There is nothing enjoyable about the process—it’s tedious, time-consuming, not very appetizing, and over the years I’ve come to realize that the irritation I feel when handling raw shrimp is physical as well as mental (my hands get super-itchy when shelling shrimp without gloves). But when I want shrimp for dinner, like for a recent riff on aglio e olio pasta, I can’t bring myself to purchase already peeled and deveined ones. Shrimp shells are packed with so much flavor, it’d be a shame to miss out on that potential.
So, I begrudgingly set up a shrimp processing station instead, and get to work excising those giant digestive tracts, cursing myself the whole time for not just making shell-on salt and pepper shrimp instead.
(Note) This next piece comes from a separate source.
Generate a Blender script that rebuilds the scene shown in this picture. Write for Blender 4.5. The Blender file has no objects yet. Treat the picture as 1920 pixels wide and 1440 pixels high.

However, that would involve deep-frying, another cooking project that I don’t love tackling at home. —Sasha Marx, senior culinary editor
Dirty, Dirty Greens
It's a running joke in the Serious Eats office that my refrigerator is usually a barren wasteland. I just don't tend to keep a lot of food around; it inevitably goes bad because I'm so full from snacking all day at work in the test kitchen that I rarely feel like cooking when I get home. But once in a while you'll find a pie plate in there with my favorite recipe on the site: spanakopita. The one thing I've learned from the dozen or so times I've made this recipe is that washing and drying leafy greens and herbs SUCKS. It is just the absolute worst, especially when you have a smaller salad spinner. —Vicky Wasik, visual director
Rice, Rice, Baby
I'm well aware that making rice is one of the simpler tasks to take on in the kitchen, and I'm slightly fearful of the backlash I might receive when my colleagues read this. It's hard for me to pinpoint just what it is about making rice that I don't like. Maybe it's the pesky grains that try to escape when you wash them (I've only recently invested in a fine-mesh strainer, which has made me hate the process just a little less); or maybe it's the water-to-rice ratio that, without fail, I always have to look up to make sure I'm getting just right. Whatever it is, I dread it. So whenever I'm cooking and I need to serve a dish with rice, I just nominate whoever is around me to do it instead. —Yasmine Maggio, social media intern
So now you know our dirty secrets. What tasks do you dread these days?